In the early 1970s, Libya, led by Moammar Gadhafi, became the first country to introduce Islamic criminal penalties outside of Saudi Arabia; Pakistan and Iran followed suit in 1979. Throughout the past three decades, the number of countries applying harsh interpretations of Islamic law has expanded.

“One thing I realized when traveling around the Muslim world is how closely these hard-line interpretations of Islamic law are associated with political consternation and turmoil,” he says. “There isn’t a country anywhere in the Muslim world which has been applying Muslim laws continuously for hundreds of years and which is drawing on genuine tradition.
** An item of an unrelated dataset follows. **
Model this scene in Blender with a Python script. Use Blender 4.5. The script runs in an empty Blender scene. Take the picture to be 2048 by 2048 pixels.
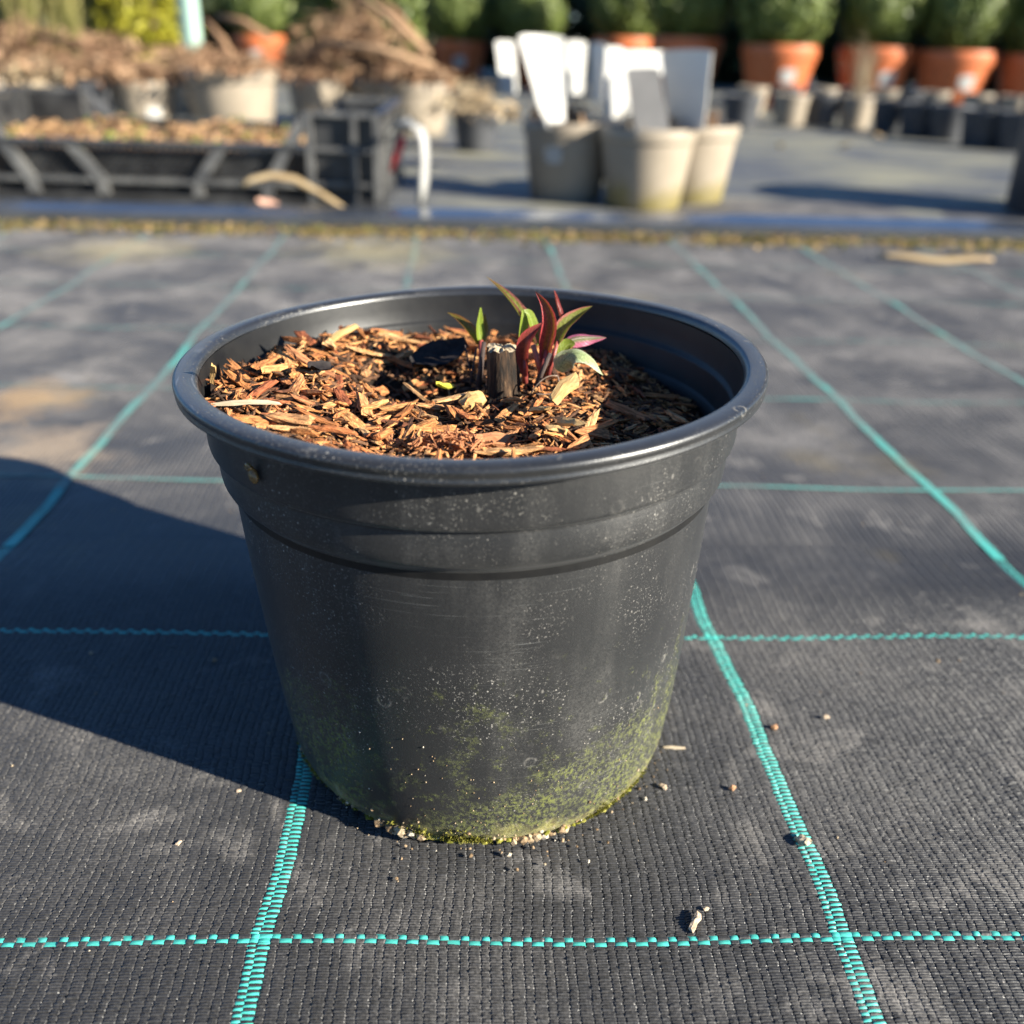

It’s a revival of supposed traditions, which don’t really pay much heed to history at all.”

Kadri addresses the hard-liners in the prologue to Heaven on Earth, which starts with a disclaimer: “Lest it be necessary to say so — and it probably is,” he writes, “[this book] does not intend at any point to challenge the sacred stature of the Prophet Muhammad, the self-evident appeal of Islam, or the almightiness of God.”

Kadri says he wanted to make it clear that his book was not out to offend.

“It’s a disclaimer to the extent that I’m pointing out what I’m not contesting,” he says. “I’m not arguing the fundamentals of Islam. What I’m arguing about is the interpretation that’s been put on those fundamentals over the last 1,400 years. And what I’m arguing about is the interpretations of Islamic law that are being presented as sacred by hard-liners. And that, I think, should be a proper subject to debate.”